Ils sont venus avec leurs valises, leurs sacs, leurs dossiers écornés. Certains ont dormi à même le trottoir. D'autres sont arrivés avec l'aube, l'air déçu par l'ampleur de la foule.

Vers 9h, la file a commencé à bouger. Les milliers de propriétaires se sont mis à avancer, avec une seule idée en tête: sauver leur maison.

«Je ne sais pas s'il y a quelque chose à faire, mais on tente le tout pour le tout, a dit Sarah Gonzalez, qui attendait avec son mari. Si nous ne faisons rien, c'est la fin.»

Depuis jeudi dernier et jusqu'à dimanche, plus de 100 000 propriétaires sont attendus à Save the Dream (Sauver le rêve), une tournée organisée par Neighborhood Assistance Corporation of America (NACA). L'organisme propose d'aider les propriétaires à réduire leurs paiements mensuels, leur taux d'intérêt et parfois même leur hypothèque.

Les proprios ont souvent la même histoire à raconter: ils ont investi leurs économies dans une maison au moment où le marché immobilier américain semblait solide comme le roc. Puis le resserrement des normes de crédit a coupé l'oxygène. Les acheteurs ont disparu. La valeur des maisons a chuté.

Aujourd'hui, des millions d'Américains doivent rembourser une hypothèque jusqu'à deux fois plus importante que la valeur de leur maison. Le phénomène est si répandu que les banques doivent s'ajuster, faute de quoi elles risquent des pertes de revenus majeures.

La situation est un casse-tête pour l'administration Obama, qui a promis de s'attaquer à ce problème, sans précédent dans l'histoire américaine.
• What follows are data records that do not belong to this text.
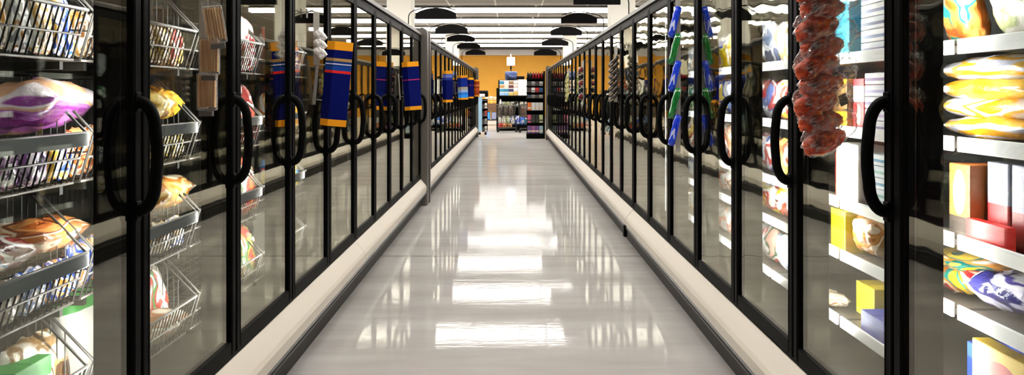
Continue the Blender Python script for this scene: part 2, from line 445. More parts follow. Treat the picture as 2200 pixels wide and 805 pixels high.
# ------------------------------------------------------------------ products
def pillow(w, h, t, seed, n=14, m=12, crimp=.08, wr=.012, sag=0, taper=0, e=.42):
    """film bag: u (x) across, v (z) along, thickness in y; flat crimped ends"""
    g = []; rs = random.Random(seed)
    def prof(u, v):
        a = max(0, 1-abs(u)**3.2); vv = abs(v)
        b = max(0, 1-(vv/(1-crimp))**3) if vv < 1-crimp else 0
        return (a**e)*(b**e)
    verts = []; faces = []
    for sgn in (1, -1):
        for j in range(m+1):
            for i in range(n+1):
                u = -1+2*i/n; v = -1+2*j/m; p = prof(u, v)
                q = noise.noise(Vector((u*1.6+seed, v*1.6, sgn*3.1)))*.5 + noise.noise(Vector((u*4+seed, v*4, sgn*7)))*.35
                inx = 1-.07*abs(v)**4
                x = u*w/2*inx; z = v*h/2*(1-.05*abs(u)**3)
                x += wr*noise.noise(Vector((v*3, seed, 1)))*(abs(u) > .8); z += wr*noise.noise(Vector((u*4, seed, 5)))
                y = sgn*t/2*p*(1+.55*q) + .25*wr*math.sin(u*9+seed)*(1-p) + sgn*.0012
                if taper: z *= 1-taper*u*u*(1.25 if u > 0 else .8)
                verts.append((x, y, z))
    N = (n+1)*(m+1)
    for s in (0, 1):
        for j in range(m):
            for i in range(n):
                a = s*N+j*(n+1)+i; faces.append((a, a+1, a+n+2, a+n+1))
    ring = [i for i in range(n+1)] + [j*(n+1)+n for j in range(1, m+1)] + [m*(n+1)+i for i in range(n-1, -1, -1)] + [j*(n+1) for j in range(m-1, 0, -1)]
    k = len(ring)
    for i in range(k): a, b = ring[i], ring[(i+1) % k]; faces.append((a, b, b+N, a+N))
    return G().add(verts, faces, 0, True)
CNT = [0]
def basez(me):
    return min(v.co.z for v in me.vertices)
def place(o, x, y, z, rot):
    """puts the object with its lowest point on z"""
    o.rotation_euler = rot
    M = o.rotation_euler.to_matrix(); lo = min((M @ v.co).z for v in o.data.vertices)
    o.location = (x, y, z-lo); return o
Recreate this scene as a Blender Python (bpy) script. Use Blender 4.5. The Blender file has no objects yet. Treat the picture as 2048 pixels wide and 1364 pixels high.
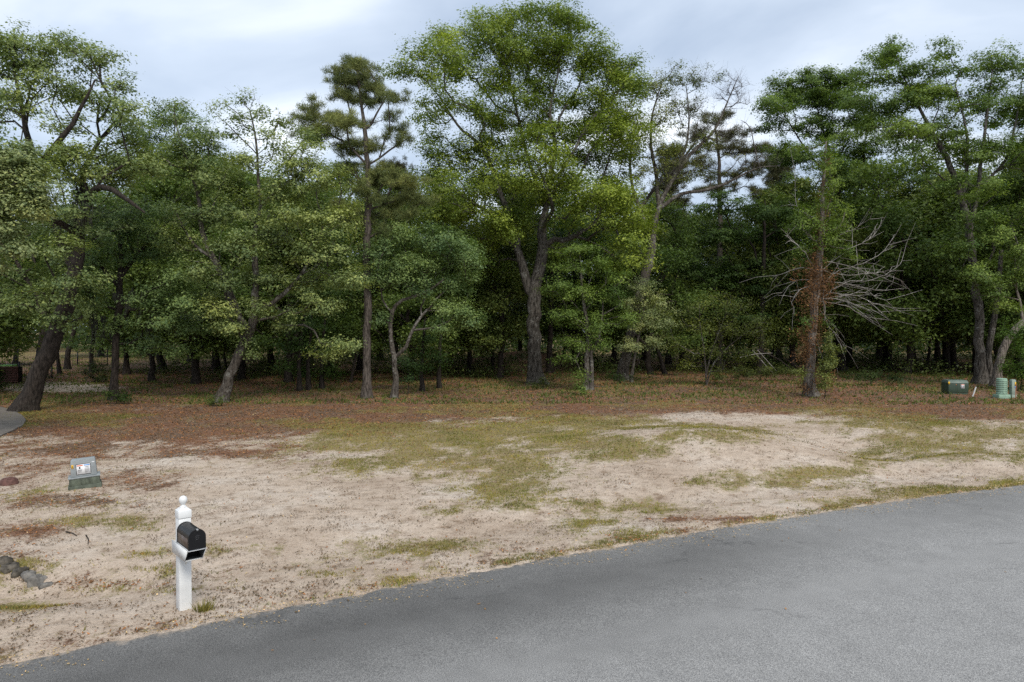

En 2010, 2,9 millions de maisons ont été saisies aux États-Unis, un nombre record qui risque de grimper cette année.

Pour Jaime et Ari Estella, qui faisaient la file devant le Los Angeles Memorial Sports Arena, toute aide sera bienvenue. Ils paient 2000$ par mois pour rembourser leur hypothèque, une hausse de 500$ depuis un an. La valeur de leur maison est en chute libre, empêchant une revente.

«Cela fait des mois que nous essayons de trouver une entente avec la banque, mais les gens à qui nous parlons n'ont jamais l'autorité pour faire les changements, dit Mme Estalla. C'est frustrant.»

Mme Estalla travaille comme serveuse, alors que son mari regarnit les étagères de Big Five, grossiste en alimentation. On a diminué leurs heures durant la récession. Le revenu familial a chuté de moitié depuis 2008. Ils connaissent, disent-ils, des dizaines de personnes dans leur situation.

Bruce Mark, organisateur de la tournée Save the Dream, qui s'arrête dans plusieurs villes depuis 2008, dit que 80% des gens pourront éventuellement modifier des modalités de leur hypothèque. «C'est bien d'aider autant de gens, mais en même temps, c'est exaspérant de voir qu'une telle chose est nécessaire, a-t-il dit aux médias, hier. C'est un constat dévastateur pour l'industrie du prêt hypothécaire et pour le gouvernement, qui refuse d'aider les propriétaires.»

Arrêter les paiements

Quand, en 2007, il a acheté sa maison de trois chambres à coucher en banlieue de Los Angeles, Joe Medina a cru faire un bon placement. Les habitations de son quartier prenaient de la valeur année après année.

Quatre ans plus tard, sa maison, payée 530 000$, ne vaut plus que 285 000$.

Ses versements hypothécaires s'élevaient à 3100$ par mois. Mais, il y a deux ans, il a dû cesser de payer quand il a été licencié de son poste de camionneur. Aujourd'hui, le père de trois enfants travaille de nouveau, et il est prêt à reprendre les paiements.

«La banque aurait pu saisir la maison, mais elle ne l'a pas fait, car des millions de personnes sont dans ma situation, dit-il. Aujourd'hui, je veux parvenir à une entente compte tenu de la baisse de la valeur. Je suis prêt à tout pour garder mon toit.»

M. Medina s'est porté volontaire, jeudi, pour aider l'organisation de Save the Dream. En échange de neuf heures de bénévolat, il pourrait rencontrer un conseiller à la fin de la journée.

Joint hier matin, il disait y être retourné pour attendre une journée de plus: «Les gens sont débordés. Le volume est trop important.»